## Goal of the exercise
Beginning at the first line of the data, print each line exactly, stopping after the line that contains "28).build('end_flange', RODM, rodo)".

* start Recorded information *

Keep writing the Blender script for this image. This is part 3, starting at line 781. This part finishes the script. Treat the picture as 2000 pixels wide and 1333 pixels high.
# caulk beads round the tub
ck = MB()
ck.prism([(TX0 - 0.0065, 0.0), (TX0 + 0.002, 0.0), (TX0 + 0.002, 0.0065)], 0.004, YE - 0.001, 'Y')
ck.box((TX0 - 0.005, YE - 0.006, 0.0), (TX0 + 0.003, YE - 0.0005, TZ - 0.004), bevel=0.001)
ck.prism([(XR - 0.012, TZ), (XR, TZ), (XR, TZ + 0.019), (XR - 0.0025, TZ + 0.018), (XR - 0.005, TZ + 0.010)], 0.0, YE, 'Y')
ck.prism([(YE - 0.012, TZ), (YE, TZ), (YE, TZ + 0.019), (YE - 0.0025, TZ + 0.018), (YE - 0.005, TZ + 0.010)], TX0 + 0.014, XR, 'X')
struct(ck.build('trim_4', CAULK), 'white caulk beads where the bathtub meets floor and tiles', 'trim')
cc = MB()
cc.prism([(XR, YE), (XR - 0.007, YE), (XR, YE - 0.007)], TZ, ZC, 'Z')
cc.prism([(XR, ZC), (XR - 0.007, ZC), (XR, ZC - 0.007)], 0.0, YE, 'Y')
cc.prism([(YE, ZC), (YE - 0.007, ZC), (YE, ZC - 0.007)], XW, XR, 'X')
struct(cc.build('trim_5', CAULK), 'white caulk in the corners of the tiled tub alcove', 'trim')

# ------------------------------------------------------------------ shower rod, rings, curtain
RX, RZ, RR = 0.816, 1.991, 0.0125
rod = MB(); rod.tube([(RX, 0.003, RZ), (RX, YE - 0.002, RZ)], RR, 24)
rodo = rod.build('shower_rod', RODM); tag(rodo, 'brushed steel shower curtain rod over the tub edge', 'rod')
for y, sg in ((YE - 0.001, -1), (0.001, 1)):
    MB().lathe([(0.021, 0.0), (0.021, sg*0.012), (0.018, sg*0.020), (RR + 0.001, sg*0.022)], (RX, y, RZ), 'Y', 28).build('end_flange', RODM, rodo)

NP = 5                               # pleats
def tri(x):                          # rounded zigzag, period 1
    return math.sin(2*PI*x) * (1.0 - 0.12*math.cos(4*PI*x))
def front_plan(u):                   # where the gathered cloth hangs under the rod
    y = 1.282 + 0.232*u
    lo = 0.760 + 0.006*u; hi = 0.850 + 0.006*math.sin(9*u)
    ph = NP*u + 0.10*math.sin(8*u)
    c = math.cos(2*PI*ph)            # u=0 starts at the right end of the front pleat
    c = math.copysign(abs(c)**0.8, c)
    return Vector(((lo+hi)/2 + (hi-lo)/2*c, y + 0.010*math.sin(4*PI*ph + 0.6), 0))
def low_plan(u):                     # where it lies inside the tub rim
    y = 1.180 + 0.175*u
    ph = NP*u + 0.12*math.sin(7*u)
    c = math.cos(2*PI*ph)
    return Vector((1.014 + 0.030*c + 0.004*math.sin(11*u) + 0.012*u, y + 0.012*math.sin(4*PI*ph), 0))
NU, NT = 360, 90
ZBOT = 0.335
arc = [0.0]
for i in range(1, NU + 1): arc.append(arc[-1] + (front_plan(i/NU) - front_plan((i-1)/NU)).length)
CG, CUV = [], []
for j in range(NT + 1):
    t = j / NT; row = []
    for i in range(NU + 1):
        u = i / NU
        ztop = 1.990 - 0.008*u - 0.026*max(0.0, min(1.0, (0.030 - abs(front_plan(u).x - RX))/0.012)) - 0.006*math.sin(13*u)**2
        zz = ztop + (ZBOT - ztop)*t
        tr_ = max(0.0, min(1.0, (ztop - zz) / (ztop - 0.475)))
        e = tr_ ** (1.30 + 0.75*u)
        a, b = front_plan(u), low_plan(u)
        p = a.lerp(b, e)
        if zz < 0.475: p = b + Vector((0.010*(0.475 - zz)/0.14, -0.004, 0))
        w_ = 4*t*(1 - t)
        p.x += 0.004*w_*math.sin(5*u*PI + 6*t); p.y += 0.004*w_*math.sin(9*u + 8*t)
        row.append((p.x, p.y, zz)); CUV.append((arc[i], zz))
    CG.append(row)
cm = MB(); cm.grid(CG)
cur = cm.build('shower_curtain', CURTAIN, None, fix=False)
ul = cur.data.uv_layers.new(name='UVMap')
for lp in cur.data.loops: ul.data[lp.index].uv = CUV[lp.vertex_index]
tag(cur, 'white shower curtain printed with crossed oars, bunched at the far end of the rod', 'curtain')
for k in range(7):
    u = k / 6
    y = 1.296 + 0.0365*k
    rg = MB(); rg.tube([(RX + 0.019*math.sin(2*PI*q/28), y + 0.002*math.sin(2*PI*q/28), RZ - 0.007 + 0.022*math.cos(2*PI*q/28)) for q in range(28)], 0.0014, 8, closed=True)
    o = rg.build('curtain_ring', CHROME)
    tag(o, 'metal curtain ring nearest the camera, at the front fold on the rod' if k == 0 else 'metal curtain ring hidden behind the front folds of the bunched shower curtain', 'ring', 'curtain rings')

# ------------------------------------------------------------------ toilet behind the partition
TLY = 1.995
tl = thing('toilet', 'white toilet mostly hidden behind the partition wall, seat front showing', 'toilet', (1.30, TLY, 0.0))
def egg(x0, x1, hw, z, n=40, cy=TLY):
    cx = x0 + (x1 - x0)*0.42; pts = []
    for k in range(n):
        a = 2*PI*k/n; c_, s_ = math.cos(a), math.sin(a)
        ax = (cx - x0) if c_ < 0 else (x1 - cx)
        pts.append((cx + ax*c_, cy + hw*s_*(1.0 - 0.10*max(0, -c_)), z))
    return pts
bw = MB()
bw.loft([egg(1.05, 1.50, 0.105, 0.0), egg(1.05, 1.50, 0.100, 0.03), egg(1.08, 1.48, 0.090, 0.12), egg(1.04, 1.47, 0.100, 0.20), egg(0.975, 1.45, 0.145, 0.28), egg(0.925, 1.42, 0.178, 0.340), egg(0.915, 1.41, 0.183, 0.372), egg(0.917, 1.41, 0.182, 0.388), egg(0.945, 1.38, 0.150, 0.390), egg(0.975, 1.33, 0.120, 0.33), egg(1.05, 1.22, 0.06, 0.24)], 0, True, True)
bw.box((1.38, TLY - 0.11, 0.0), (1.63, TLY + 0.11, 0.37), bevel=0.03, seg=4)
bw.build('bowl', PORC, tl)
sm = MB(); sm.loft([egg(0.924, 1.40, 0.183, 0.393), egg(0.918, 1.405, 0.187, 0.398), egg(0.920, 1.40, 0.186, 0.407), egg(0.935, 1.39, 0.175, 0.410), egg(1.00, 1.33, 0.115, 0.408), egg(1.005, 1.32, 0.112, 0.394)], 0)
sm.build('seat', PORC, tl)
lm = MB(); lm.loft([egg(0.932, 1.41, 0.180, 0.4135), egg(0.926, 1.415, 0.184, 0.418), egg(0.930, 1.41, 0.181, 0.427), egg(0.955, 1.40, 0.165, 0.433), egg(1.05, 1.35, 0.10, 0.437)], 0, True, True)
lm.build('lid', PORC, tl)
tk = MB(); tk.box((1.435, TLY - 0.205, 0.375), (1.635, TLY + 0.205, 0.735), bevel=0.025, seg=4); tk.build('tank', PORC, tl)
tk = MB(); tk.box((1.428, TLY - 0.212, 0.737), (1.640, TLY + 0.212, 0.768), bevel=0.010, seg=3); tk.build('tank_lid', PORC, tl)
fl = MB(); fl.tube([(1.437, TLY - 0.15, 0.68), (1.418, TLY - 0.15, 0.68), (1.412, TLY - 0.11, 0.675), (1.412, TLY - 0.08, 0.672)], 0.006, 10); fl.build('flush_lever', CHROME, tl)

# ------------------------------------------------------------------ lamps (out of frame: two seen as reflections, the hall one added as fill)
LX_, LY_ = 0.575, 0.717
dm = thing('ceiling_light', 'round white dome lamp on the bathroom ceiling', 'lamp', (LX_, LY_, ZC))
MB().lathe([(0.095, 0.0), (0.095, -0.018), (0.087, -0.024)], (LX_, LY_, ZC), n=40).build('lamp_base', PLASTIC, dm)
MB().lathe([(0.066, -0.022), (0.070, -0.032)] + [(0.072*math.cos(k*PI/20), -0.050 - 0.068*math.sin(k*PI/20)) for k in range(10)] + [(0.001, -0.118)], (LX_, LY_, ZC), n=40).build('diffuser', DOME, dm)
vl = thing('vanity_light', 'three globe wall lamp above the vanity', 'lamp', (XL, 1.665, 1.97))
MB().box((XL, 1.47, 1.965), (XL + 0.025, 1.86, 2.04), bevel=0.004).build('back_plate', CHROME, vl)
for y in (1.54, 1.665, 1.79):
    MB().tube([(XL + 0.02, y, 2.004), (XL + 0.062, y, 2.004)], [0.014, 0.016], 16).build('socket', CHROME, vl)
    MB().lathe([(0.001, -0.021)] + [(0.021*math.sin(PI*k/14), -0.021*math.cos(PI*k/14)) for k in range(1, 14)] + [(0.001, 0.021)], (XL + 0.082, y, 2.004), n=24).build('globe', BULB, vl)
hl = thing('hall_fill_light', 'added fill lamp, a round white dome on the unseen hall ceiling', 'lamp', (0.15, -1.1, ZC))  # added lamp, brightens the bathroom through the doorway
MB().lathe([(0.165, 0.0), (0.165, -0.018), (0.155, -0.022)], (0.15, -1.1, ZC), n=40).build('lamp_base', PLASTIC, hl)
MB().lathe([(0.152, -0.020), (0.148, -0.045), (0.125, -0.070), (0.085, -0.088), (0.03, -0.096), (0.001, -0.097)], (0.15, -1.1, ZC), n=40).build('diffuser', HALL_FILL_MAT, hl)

* end Recorded information *

## Right answer
Keep writing the Blender script for this image. This is part 3, starting at line 781. This part finishes the script. Treat the picture as 2000 pixels wide and 1333 pixels high.
# caulk beads round the tub
ck = MB()
ck.prism([(TX0 - 0.0065, 0.0), (TX0 + 0.002, 0.0), (TX0 + 0.002, 0.0065)], 0.004, YE - 0.001, 'Y')
ck.box((TX0 - 0.005, YE - 0.006, 0.0), (TX0 + 0.003, YE - 0.0005, TZ - 0.004), bevel=0.001)
ck.prism([(XR - 0.012, TZ), (XR, TZ), (XR, TZ + 0.019), (XR - 0.0025, TZ + 0.018), (XR - 0.005, TZ + 0.010)], 0.0, YE, 'Y')
ck.prism([(YE - 0.012, TZ), (YE, TZ), (YE, TZ + 0.019), (YE - 0.0025, TZ + 0.018), (YE - 0.005, TZ + 0.010)], TX0 + 0.014, XR, 'X')
struct(ck.build('trim_4', CAULK), 'white caulk beads where the bathtub meets floor and tiles', 'trim')
cc = MB()
cc.prism([(XR, YE), (XR - 0.007, YE), (XR, YE - 0.007)], TZ, ZC, 'Z')
cc.prism([(XR, ZC), (XR - 0.007, ZC), (XR, ZC - 0.007)], 0.0, YE, 'Y')
cc.prism([(YE, ZC), (YE - 0.007, ZC), (YE, ZC - 0.007)], XW, XR, 'X')
struct(cc.build('trim_5', CAULK), 'white caulk in the corners of the tiled tub alcove', 'trim')

# ------------------------------------------------------------------ shower rod, rings, curtain
RX, RZ, RR = 0.816, 1.991, 0.0125
rod = MB(); rod.tube([(RX, 0.003, RZ), (RX, YE - 0.002, RZ)], RR, 24)
rodo = rod.build('shower_rod', RODM); tag(rodo, 'brushed steel shower curtain rod over the tub edge', 'rod')
for y, sg in ((YE - 0.001, -1), (0.001, 1)):
    MB().lathe([(0.021, 0.0), (0.021, sg*0.012), (0.018, sg*0.020), (RR + 0.001, sg*0.022)], (RX, y, RZ), 'Y', 28).build('end_flange', RODM, rodo)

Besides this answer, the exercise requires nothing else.